Thursday, December 29, 2005

Done.
I am over. I am done. Vacation is nice, but I am on to full-fledged boredom, complete ennui. The presents have been wrapped, the dinner has been made, I have overeated, my Mom has thrown a tantrum, and my brothers are avoiding real life. I can't watch any more "Oprah." I watch the TV news twice a day, and don't even put on real shoes. I am not getting any skinnier or making anymore money. The funny thing is...I have plenty or work to do, but I would rather play the Sims 2 and pretend that I don't have work to do, weight to lose, or money to make.

Happy New Year (I'll be celebrating in DC)
Staying in denial until 2006.

~J

Friday, December 23, 2005

Right now I am "chillin hard" at home. It's kind of nice. I ate lime-flavored tostitos, rasberry cheesecake, bran muffins and spicy tuna. Accordingly, I feel quite sick right now. But, my Christmas shopping is complete. More importantly, I find that my house is the only place where I can really read to my heart's delight. I am reading "The Kite Runner" by Khaled Hosseini. It is a masterpiece about the last 40 years of Afghan history. I highly recommend this book to those of you who want a firsthand account of the demise of a culture. I don't have a book picked for next week, but I will keep you posted.

Happy Holidays!

Saturday, December 17, 2005

Thank GOD. My econ. final is over. Now all I have is statistics. Did I mention I took up belly dancing yesterday? I have the belly for it. But, once or twice a month I try to incorporate fitness into my schedule. I am trying to start pre-NEw YEar instead of right at the new year. But I will keep you posted on how it goes. Back to work.

BTW, I only watched one episode, but "Nip/Tuck" is a really twisted, highly-addictive show. Check it out, you will see what I mean.

Tuesday, December 13, 2005

SAd. Tookie's appeals were rejected.
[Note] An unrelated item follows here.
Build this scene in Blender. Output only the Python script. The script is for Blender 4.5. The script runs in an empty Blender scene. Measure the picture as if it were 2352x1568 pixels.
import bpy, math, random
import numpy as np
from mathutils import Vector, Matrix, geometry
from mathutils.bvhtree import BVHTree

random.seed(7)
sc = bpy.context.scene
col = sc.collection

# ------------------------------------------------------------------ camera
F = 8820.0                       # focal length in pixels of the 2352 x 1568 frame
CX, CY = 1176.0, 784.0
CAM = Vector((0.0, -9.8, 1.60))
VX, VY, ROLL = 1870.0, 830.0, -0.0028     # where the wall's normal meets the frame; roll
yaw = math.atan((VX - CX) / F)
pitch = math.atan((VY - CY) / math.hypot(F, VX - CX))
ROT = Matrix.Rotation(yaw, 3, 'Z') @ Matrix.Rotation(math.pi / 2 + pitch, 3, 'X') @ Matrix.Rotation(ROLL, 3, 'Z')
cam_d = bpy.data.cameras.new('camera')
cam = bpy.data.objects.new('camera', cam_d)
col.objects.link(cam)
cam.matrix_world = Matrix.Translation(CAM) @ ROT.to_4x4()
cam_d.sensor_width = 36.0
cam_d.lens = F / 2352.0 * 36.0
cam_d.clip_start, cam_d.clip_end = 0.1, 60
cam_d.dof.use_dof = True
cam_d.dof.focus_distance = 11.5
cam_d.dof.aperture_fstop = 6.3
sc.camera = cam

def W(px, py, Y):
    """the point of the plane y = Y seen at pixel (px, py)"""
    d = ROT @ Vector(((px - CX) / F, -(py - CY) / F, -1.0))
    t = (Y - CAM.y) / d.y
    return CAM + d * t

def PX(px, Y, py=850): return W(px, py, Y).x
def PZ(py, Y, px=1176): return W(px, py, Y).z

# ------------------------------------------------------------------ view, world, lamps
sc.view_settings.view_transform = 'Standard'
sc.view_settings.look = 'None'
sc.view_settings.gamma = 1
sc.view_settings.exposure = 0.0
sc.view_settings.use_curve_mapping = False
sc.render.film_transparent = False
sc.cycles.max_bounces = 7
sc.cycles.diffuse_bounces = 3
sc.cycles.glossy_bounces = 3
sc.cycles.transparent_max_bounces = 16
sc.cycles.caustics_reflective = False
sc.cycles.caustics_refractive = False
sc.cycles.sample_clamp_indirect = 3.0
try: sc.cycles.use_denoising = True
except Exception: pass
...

I can't really believe he is being executed. I suppose he should have apologized. I always say please and thank you. But, murdering four people with a sawed-off shotgun is serious.

I am so tired today, but I realizedthat the more I stay at the KSG, the more I like the people here. I think that is good. I have a final tomorrow, so I must turn in, but I swear I had something to say. I asked the boy out to lunch - no response thus far, but here's today's quote:

People are always blaming their circumstances for what they are. I don't believe in circumstances. The people who get on in this world are the people who get up and look for the circumstances they want, and, if they can't find them, make them. - George Bernard Shaw

I agree. Good Night

~Maverick

Saturday, December 10, 2005

Alright, so I WAS trying to be more zen, but that went out the window. I am hosting some friend for brunch at my house and I think I made WAY too much food, WAY too much. Now, at the 11th hour, people are bailing, which is ok. They just don't know how good it will be, they will make it next year, that's for sure. Anyway, I am still hyperventilating, but I know the guy I kinda like won't be there, so that alleviates some pressure. He is so nice, y'all. Although he is way private and a little socially awkward, he's just so damn cute. I always feel so much better about life after talking to him. I also leave confused, I am going to work the friend angle - he's awesome and after talking to him, I feel awesome. He laughs at all my jokes. But, I won't stress, too much, right now, yet.
Back to reality, my ipod headphones crapped out, my futon frame broke (it's been going for awhile - since my 300+, 6'4" brother jumped on it), and my head is blazing. But, because my friend said brunch will be great, brunch will be great. I'll give you the update tomorrow.

So much for being zen.

~(alias forthcoming)

Thursday, December 08, 2005

So, I didn't go away, I just changed addresses. You may have known me as the blogger behind www.wackline.blogspot.com. That alias has died. There are people that knew me then that don't need to keep up with me now. Also, that blog "Damsel on the Move," linked to an article about a program near and dear to my heart and, I didn't want anyone to confuse me with the program mission. My ethics teacher would be so proud to know I averted this mini-crisis. Anyhow, into the new year, I am trying to become more zen and an overall better person (we'll see how this goes). So, welcome to the blog. I hope you enjoy what I have to say and don't forget to "hollaback" at me.